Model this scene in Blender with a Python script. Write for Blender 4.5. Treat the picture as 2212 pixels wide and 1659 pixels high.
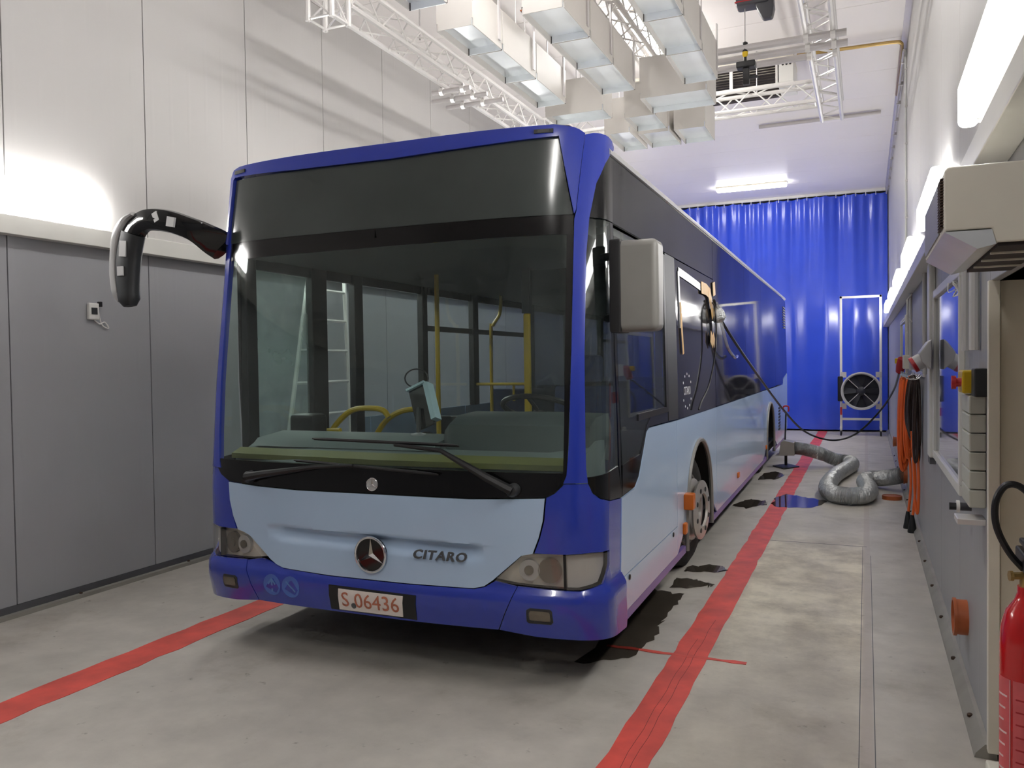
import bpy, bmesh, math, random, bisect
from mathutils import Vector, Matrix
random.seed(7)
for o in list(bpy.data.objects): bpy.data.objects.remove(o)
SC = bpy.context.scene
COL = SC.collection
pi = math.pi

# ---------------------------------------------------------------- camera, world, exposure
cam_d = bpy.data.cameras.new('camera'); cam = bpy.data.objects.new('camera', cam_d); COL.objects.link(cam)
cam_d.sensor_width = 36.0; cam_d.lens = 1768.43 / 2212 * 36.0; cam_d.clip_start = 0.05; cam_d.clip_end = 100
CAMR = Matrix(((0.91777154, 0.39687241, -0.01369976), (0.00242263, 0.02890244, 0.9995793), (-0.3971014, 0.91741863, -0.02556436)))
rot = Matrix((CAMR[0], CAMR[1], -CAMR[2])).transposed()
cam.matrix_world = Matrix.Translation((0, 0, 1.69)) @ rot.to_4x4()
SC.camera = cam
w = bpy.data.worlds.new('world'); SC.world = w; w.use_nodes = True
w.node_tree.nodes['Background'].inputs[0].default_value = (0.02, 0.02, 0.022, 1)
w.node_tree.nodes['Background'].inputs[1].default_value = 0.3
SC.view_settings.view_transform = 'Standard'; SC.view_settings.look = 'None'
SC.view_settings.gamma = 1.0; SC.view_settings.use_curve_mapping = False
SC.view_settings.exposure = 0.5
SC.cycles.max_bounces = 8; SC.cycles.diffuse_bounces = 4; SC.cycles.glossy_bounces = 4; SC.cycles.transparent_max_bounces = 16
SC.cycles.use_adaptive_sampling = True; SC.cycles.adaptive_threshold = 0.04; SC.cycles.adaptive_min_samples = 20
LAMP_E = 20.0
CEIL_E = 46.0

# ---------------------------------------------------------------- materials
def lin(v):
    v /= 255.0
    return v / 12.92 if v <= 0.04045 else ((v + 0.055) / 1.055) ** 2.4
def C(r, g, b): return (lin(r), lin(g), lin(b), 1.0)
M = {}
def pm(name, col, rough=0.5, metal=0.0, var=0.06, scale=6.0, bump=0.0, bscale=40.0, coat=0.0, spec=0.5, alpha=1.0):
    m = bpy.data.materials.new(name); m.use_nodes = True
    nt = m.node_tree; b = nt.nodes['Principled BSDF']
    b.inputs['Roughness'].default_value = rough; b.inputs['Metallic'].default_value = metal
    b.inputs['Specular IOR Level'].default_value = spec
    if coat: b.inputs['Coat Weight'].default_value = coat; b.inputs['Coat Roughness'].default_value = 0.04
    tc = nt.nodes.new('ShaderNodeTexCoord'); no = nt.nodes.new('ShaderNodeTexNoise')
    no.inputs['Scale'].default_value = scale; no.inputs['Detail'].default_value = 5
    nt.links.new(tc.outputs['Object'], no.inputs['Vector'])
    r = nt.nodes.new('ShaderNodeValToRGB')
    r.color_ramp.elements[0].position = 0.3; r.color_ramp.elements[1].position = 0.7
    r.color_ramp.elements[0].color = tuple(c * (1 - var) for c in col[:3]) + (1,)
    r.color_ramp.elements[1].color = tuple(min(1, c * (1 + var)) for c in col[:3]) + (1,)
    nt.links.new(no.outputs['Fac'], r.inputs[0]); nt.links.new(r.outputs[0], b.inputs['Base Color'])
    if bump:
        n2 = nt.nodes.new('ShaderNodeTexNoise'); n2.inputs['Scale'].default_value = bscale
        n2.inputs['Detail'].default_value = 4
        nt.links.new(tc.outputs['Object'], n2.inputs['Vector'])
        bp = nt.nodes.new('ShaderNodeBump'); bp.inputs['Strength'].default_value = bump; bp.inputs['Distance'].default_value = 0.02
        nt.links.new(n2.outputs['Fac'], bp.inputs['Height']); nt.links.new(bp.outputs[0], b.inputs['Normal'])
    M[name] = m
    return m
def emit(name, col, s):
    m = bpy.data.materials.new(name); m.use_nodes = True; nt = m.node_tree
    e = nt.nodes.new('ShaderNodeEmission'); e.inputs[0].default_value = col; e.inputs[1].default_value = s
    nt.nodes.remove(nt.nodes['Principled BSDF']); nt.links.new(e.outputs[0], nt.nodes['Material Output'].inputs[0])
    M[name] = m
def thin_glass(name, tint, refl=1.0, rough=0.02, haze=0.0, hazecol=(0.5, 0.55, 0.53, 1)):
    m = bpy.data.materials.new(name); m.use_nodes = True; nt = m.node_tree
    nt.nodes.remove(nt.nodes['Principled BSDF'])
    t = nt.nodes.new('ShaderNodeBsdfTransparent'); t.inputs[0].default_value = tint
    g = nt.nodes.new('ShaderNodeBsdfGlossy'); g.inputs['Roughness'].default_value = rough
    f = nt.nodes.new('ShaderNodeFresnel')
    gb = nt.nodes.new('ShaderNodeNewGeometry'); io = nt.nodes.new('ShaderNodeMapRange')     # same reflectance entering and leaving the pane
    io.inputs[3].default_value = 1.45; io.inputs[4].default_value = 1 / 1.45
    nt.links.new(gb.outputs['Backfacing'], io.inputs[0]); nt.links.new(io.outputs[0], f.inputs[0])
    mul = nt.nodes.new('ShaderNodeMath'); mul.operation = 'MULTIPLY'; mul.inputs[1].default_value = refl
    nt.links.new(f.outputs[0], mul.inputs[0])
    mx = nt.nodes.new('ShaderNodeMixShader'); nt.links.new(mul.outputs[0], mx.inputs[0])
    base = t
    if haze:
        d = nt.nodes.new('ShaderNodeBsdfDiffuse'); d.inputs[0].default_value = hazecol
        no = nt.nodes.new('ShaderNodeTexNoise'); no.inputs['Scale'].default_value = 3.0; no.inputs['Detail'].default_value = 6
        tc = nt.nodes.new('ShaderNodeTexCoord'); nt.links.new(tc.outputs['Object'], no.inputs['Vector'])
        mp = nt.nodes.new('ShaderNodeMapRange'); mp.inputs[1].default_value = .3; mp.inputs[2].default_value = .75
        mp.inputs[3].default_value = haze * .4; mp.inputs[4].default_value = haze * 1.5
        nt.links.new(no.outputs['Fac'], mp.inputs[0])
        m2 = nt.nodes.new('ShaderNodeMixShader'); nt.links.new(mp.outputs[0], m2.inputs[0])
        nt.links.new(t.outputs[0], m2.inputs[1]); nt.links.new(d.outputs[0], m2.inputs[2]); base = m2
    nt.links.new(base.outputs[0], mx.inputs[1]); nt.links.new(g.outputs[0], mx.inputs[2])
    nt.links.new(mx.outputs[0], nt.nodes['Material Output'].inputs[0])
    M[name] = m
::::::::
Request:
Please transcribe the material above exactly as written. Leave the pictures out.

Correct output:
Model this scene in Blender with a Python script. Write for Blender 4.5. Treat the picture as 2212 pixels wide and 1659 pixels high.
import bpy, bmesh, math, random, bisect
from mathutils import Vector, Matrix
random.seed(7)
for o in list(bpy.data.objects): bpy.data.objects.remove(o)
SC = bpy.context.scene
COL = SC.collection
pi = math.pi

# ---------------------------------------------------------------- camera, world, exposure
cam_d = bpy.data.cameras.new('camera'); cam = bpy.data.objects.new('camera', cam_d); COL.objects.link(cam)
cam_d.sensor_width = 36.0; cam_d.lens = 1768.43 / 2212 * 36.0; cam_d.clip_start = 0.05; cam_d.clip_end = 100
CAMR = Matrix(((0.91777154, 0.39687241, -0.01369976), (0.00242263, 0.02890244, 0.9995793), (-0.3971014, 0.91741863, -0.02556436)))
rot = Matrix((CAMR[0], CAMR[1], -CAMR[2])).transposed()
cam.matrix_world = Matrix.Translation((0, 0, 1.69)) @ rot.to_4x4()
SC.camera = cam
w = bpy.data.worlds.new('world'); SC.world = w; w.use_nodes = True
w.node_tree.nodes['Background'].inputs[0].default_value = (0.02, 0.02, 0.022, 1)
w.node_tree.nodes['Background'].inputs[1].default_value = 0.3
SC.view_settings.view_transform = 'Standard'; SC.view_settings.look = 'None'
SC.view_settings.gamma = 1.0; SC.view_settings.use_curve_mapping = False
SC.view_settings.exposure = 0.5
SC.cycles.max_bounces = 8; SC.cycles.diffuse_bounces = 4; SC.cycles.glossy_bounces = 4; SC.cycles.transparent_max_bounces = 16
SC.cycles.use_adaptive_sampling = True; SC.cycles.adaptive_threshold = 0.04; SC.cycles.adaptive_min_samples = 20
LAMP_E = 20.0
CEIL_E = 46.0

# ---------------------------------------------------------------- materials
def lin(v):
    v /= 255.0
    return v / 12.92 if v <= 0.04045 else ((v + 0.055) / 1.055) ** 2.4
def C(r, g, b): return (lin(r), lin(g), lin(b), 1.0)
M = {}
def pm(name, col, rough=0.5, metal=0.0, var=0.06, scale=6.0, bump=0.0, bscale=40.0, coat=0.0, spec=0.5, alpha=1.0):
    m = bpy.data.materials.new(name); m.use_nodes = True
    nt = m.node_tree; b = nt.nodes['Principled BSDF']
    b.inputs['Roughness'].default_value = rough; b.inputs['Metallic'].default_value = metal
    b.inputs['Specular IOR Level'].default_value = spec
    if coat: b.inputs['Coat Weight'].default_value = coat; b.inputs['Coat Roughness'].default_value = 0.04
    tc = nt.nodes.new('ShaderNodeTexCoord'); no = nt.nodes.new('ShaderNodeTexNoise')
    no.inputs['Scale'].default_value = scale; no.inputs['Detail'].default_value = 5
    nt.links.new(tc.outputs['Object'], no.inputs['Vector'])
    r = nt.nodes.new('ShaderNodeValToRGB')
    r.color_ramp.elements[0].position = 0.3; r.color_ramp.elements[1].position = 0.7
    r.color_ramp.elements[0].color = tuple(c * (1 - var) for c in col[:3]) + (1,)
    r.color_ramp.elements[1].color = tuple(min(1, c * (1 + var)) for c in col[:3]) + (1,)
    nt.links.new(no.outputs['Fac'], r.inputs[0]); nt.links.new(r.outputs[0], b.inputs['Base Color'])
    if bump:
        n2 = nt.nodes.new('ShaderNodeTexNoise'); n2.inputs['Scale'].default_value = bscale
        n2.inputs['Detail'].default_value = 4
        nt.links.new(tc.outputs['Object'], n2.inputs['Vector'])
        bp = nt.nodes.new('ShaderNodeBump'); bp.inputs['Strength'].default_value = bump; bp.inputs['Distance'].default_value = 0.02
        nt.links.new(n2.outputs['Fac'], bp.inputs['Height']); nt.links.new(bp.outputs[0], b.inputs['Normal'])
    M[name] = m
    return m
def emit(name, col, s):
    m = bpy.data.materials.new(name); m.use_nodes = True; nt = m.node_tree
    e = nt.nodes.new('ShaderNodeEmission'); e.inputs[0].default_value = col; e.inputs[1].default_value = s
    nt.nodes.remove(nt.nodes['Principled BSDF']); nt.links.new(e.outputs[0], nt.nodes['Material Output'].inputs[0])
    M[name] = m
def thin_glass(name, tint, refl=1.0, rough=0.02, haze=0.0, hazecol=(0.5, 0.55, 0.53, 1)):
    m = bpy.data.materials.new(name); m.use_nodes = True; nt = m.node_tree
    nt.nodes.remove(nt.nodes['Principled BSDF'])
    t = nt.nodes.new('ShaderNodeBsdfTransparent'); t.inputs[0].default_value = tint
    g = nt.nodes.new('ShaderNodeBsdfGlossy'); g.inputs['Roughness'].default_value = rough
    f = nt.nodes.new('ShaderNodeFresnel')
    gb = nt.nodes.new('ShaderNodeNewGeometry'); io = nt.nodes.new('ShaderNodeMapRange')     # same reflectance entering and leaving the pane
    io.inputs[3].default_value = 1.45; io.inputs[4].default_value = 1 / 1.45
    nt.links.new(gb.outputs['Backfacing'], io.inputs[0]); nt.links.new(io.outputs[0], f.inputs[0])
    mul = nt.nodes.new('ShaderNodeMath'); mul.operation = 'MULTIPLY'; mul.inputs[1].default_value = refl
    nt.links.new(f.outputs[0], mul.inputs[0])
    mx = nt.nodes.new('ShaderNodeMixShader'); nt.links.new(mul.outputs[0], mx.inputs[0])
    base = t
    if haze:
        d = nt.nodes.new('ShaderNodeBsdfDiffuse'); d.inputs[0].default_value = hazecol
        no = nt.nodes.new('ShaderNodeTexNoise'); no.inputs['Scale'].default_value = 3.0; no.inputs['Detail'].default_value = 6
        tc = nt.nodes.new('ShaderNodeTexCoord'); nt.links.new(tc.outputs['Object'], no.inputs['Vector'])
        mp = nt.nodes.new('ShaderNodeMapRange'); mp.inputs[1].default_value = .3; mp.inputs[2].default_value = .75
        mp.inputs[3].default_value = haze * .4; mp.inputs[4].default_value = haze * 1.5
        nt.links.new(no.outputs['Fac'], mp.inputs[0])
        m2 = nt.nodes.new('ShaderNodeMixShader'); nt.links.new(mp.outputs[0], m2.inputs[0])
        nt.links.new(t.outputs[0], m2.inputs[1]); nt.links.new(d.outputs[0], m2.inputs[2]); base = m2
    nt.links.new(base.outputs[0], mx.inputs[1]); nt.links.new(g.outputs[0], mx.inputs[2])
    nt.links.new(mx.outputs[0], nt.nodes['Material Output'].inputs[0])
    M[name] = m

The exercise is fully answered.